Comments : The Days Of Old

  • 13 years ago

    by Melpomene

    Deana,

    I loved this piece because of the dream like atmosphere you created. It was sincere in the way it touched my heart, bittersweet. I found as though I was reading a childrens story or a lullabye, one with wisdom behind it & i've read this poem four times now and each time I get to the last line I get a twinge in my heart, sympathy for this unicorn.

    This poem is like a metaphor to me, one for broken dreams, and the idea of a unicorn carrying your dreams however his wings are broken, that reinforces the idea.

    The unicorn reminded me much of a puppy, that one puppy dog who you grow up with, who loves you unconditionally and who do anything for you, I believe that is why I found this poem to be similar to a childrens story one where you are meant to learn a lesson.

    The emotion turned this poem into a little gem and I love it. The only thing I could suggest is the fact each line doesn't need to be capitalized.

    Beautiful Deana! loved it.

  • 13 years ago

    by Yakari Gabriel

    First of all this piece melted my heart right away..

    Whispered words of beauty
    To the waiting horizons
    As you danced...
    At the edge of the sea

    ^
    That stanza was my fav... It stood out tp me
    Because you can't believe the beautiful image I got in my mind
    Like this little. bailerina dancing near a sunset so carless..so lost in her own..

    If I'd have to pick a poem to define the word
    Precious.. This would be it.

    very well done my darling..~

  • 13 years ago

    by Ingrid

    In the days of old...
    When unicorns carried your dreams
    Let you down lightly
    In clover filled meadows

    ^^
    Lovely image you created here, although I somehow feel "letting"would be better than "let"?

    I adore clover filled meadows, they are a metaphor for pure happiness to me:)

    Whispered words of beauty
    To the waiting horizons
    As you danced...
    At the edge of the sea

    ^^
    Another beautiful image: a young girl dancing in anticipation of a life filled with romance and andventure..yes, I can still recall that feeling!!!

    Before your heart lie in pieces
    On the floor of reality
    And butterflies were out of reach
    When the rivers turned to ice

    ^^
    "lie" should be "lay"I feel..

    I can see this woman standing there, eyes filled with disbelief and cold harsh reality taking hold of her senses..:(

    In the days of old
    When unicorns carried your dreams
    You were unaware...
    That he flew with broken wings.

    ^^
    We cannot truly see those wings until we do, eh? But be glad for having felt the magic of its presence;)

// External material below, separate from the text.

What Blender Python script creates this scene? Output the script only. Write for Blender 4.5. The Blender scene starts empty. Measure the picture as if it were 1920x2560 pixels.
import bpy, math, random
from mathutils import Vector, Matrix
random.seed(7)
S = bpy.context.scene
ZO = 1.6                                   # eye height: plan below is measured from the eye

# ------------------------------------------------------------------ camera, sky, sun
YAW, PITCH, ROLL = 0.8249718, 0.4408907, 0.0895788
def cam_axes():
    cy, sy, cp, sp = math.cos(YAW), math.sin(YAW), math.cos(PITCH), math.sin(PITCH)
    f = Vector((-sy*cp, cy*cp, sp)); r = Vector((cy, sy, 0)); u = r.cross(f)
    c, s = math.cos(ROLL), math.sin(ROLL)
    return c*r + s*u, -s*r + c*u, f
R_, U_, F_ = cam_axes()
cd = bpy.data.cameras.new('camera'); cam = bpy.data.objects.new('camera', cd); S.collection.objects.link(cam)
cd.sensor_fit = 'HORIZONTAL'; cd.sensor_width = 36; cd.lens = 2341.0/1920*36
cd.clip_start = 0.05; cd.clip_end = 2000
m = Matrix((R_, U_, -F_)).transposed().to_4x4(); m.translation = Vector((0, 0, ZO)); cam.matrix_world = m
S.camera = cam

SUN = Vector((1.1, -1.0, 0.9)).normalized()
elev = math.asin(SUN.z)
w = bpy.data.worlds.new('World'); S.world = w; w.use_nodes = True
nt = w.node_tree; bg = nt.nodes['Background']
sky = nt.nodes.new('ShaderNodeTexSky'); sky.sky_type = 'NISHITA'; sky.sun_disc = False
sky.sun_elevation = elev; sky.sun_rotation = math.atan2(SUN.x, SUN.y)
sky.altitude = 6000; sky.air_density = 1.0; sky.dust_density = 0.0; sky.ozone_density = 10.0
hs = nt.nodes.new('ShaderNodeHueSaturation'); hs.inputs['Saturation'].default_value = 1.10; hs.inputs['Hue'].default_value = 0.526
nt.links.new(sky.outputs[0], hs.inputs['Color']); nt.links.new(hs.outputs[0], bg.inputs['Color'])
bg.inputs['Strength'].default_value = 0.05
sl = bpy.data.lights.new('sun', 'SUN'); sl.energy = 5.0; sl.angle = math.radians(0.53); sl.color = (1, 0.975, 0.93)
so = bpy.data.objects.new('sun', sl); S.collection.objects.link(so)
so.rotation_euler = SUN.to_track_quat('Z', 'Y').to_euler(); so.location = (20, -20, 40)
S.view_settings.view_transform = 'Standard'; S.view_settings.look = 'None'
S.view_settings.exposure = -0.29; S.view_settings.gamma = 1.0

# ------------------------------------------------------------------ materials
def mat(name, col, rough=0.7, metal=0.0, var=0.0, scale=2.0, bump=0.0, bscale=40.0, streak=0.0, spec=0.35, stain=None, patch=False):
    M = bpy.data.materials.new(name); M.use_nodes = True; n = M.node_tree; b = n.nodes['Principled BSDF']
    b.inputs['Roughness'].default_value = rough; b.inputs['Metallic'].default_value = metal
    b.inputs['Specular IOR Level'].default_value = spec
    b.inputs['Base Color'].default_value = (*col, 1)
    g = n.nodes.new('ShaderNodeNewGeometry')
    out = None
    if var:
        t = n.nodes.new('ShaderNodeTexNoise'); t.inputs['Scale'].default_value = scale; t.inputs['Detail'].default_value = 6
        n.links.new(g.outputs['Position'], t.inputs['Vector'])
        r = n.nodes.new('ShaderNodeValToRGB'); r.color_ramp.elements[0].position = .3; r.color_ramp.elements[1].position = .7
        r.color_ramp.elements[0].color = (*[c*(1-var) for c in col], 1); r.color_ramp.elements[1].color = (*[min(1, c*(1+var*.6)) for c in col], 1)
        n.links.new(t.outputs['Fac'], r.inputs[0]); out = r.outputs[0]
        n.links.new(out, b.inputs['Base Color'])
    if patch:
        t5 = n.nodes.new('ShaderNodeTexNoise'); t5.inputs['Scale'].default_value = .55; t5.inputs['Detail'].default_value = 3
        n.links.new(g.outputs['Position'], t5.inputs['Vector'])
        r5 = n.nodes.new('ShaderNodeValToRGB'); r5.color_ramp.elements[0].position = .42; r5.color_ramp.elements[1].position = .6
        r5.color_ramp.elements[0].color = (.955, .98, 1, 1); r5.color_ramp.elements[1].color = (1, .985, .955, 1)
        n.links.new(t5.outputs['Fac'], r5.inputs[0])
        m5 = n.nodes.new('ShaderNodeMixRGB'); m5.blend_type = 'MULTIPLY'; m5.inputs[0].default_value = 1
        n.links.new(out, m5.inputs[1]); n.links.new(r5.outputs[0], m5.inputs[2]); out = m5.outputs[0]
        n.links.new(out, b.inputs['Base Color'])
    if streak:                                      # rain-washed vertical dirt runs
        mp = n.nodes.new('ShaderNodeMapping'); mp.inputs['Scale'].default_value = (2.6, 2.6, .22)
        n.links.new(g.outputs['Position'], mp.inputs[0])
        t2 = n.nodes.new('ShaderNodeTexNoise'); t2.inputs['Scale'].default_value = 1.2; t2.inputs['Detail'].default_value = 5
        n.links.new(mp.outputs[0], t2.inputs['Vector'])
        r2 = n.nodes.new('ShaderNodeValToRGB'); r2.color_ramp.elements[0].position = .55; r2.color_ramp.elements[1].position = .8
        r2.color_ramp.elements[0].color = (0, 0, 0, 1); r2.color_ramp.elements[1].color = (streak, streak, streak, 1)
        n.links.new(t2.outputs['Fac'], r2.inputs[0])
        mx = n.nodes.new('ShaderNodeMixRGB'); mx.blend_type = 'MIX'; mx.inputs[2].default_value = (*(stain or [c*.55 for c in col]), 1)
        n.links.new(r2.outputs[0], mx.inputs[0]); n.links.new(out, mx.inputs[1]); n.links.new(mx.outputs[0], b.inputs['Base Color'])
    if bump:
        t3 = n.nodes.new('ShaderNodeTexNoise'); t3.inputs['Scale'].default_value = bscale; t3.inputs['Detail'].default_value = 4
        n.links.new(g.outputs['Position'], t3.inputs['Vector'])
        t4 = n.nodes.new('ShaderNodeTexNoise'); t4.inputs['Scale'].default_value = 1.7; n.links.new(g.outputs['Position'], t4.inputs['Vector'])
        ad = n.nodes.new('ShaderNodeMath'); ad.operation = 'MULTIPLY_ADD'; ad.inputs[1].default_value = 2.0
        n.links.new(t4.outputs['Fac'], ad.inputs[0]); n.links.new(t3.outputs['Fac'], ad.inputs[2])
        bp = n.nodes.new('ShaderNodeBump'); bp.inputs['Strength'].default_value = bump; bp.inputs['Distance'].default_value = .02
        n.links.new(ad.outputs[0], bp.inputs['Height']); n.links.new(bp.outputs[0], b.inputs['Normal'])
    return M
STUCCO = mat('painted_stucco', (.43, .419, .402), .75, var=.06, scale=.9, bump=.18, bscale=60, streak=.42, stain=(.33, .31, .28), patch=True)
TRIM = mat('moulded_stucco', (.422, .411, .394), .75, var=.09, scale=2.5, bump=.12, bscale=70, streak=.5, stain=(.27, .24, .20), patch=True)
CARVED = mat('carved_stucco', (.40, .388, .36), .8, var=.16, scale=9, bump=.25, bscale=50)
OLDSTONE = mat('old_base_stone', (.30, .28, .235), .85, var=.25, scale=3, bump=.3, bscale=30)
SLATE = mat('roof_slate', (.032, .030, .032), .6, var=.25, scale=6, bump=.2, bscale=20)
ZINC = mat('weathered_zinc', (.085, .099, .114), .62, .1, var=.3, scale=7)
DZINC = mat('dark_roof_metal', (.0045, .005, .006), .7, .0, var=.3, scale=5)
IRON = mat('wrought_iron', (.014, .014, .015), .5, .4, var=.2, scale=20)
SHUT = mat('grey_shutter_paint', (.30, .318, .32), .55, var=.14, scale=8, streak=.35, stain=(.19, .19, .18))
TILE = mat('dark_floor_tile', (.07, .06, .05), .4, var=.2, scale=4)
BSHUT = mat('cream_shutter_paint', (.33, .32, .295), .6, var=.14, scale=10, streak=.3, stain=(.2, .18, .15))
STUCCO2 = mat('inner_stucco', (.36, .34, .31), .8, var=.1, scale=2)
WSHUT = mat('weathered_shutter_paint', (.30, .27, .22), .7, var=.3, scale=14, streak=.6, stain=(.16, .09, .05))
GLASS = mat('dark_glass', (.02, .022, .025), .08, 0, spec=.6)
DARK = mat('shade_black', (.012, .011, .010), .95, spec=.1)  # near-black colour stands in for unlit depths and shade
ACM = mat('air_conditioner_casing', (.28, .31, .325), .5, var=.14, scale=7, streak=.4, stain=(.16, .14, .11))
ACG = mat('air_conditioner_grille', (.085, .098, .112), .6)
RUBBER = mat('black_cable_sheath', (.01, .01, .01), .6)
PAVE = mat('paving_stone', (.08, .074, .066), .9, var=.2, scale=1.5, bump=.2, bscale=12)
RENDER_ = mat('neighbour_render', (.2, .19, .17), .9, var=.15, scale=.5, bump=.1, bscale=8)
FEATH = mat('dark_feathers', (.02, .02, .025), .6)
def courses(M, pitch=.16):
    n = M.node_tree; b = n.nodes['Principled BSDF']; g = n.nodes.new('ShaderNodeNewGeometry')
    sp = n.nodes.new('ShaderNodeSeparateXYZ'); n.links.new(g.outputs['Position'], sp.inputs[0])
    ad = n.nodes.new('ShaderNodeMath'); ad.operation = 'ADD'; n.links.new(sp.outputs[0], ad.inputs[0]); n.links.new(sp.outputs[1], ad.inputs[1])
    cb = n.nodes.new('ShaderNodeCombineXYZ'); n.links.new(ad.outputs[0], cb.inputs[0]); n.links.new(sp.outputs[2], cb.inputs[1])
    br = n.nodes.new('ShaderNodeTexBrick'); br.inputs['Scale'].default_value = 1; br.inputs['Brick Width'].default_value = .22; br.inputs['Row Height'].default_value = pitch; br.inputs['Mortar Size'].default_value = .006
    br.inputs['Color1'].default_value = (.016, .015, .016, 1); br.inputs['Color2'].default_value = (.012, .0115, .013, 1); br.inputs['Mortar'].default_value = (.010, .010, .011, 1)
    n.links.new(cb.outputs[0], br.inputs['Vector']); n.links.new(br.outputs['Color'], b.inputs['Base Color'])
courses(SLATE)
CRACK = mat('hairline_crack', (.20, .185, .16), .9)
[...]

    A beautiful poem, Deana. You don't write often, but when you do it is always well worth the time it takes to read it:)

    5/5 Ingrid

  • 13 years ago

    by jarrod

    I like the quality and topic alongside with the way the poem was formed/written. Good work. Should it maybe be "lies" or "lays" instead of lie?

  • 13 years ago

    by Jenna Bella Oldridge

    I think you did a great job with this poem you really created an atmosphere and I fell in love with each line you wrote. There was something sweet and gentle about this poem as a whole

    5/5

  • 13 years ago

    by Cindy

    Deana
    It seems so long since I read one of your verses. This is just beautiful.

    Before your heart lie in pieces
    On the floor of reality
    And butterflies were out of reach
    When the rivers turned to ice

    You have painted such a vision for the readers mind. Letting them take each step of this poetic journey with you.
    Excellent job!
    Love Cindy

  • 13 years ago

    by Beautiful Chaos

    In the days of old...
    When unicorns carried your dreams
    Let you down lightly
    In clover filled meadows

    ^ "Let" kinda threw me off here, I will have to read it a few more times, otherwise great work D. I really like the ending and enjoyed the imagery and kind of melancholy feeling behind the piece.

  • 13 years ago

    by End Of Eternity

    I am glad that the one i read after a long time from you..is this one. This is really beautiful. Has lot of emotions, used perfectly.
    Last stanza is mindblowing and makes you read it all over again and again.
    Great write friend :)

  • 12 years ago

    by david hollas

    I loved this, especially the last line. Fantastic write.

    Dave.

  • 12 years ago

    by Yakari Gabriel

    Never getting enough of this.

  • 12 years ago

    by Paul Gondwe

    Great imagery in this piece, brilliantly written.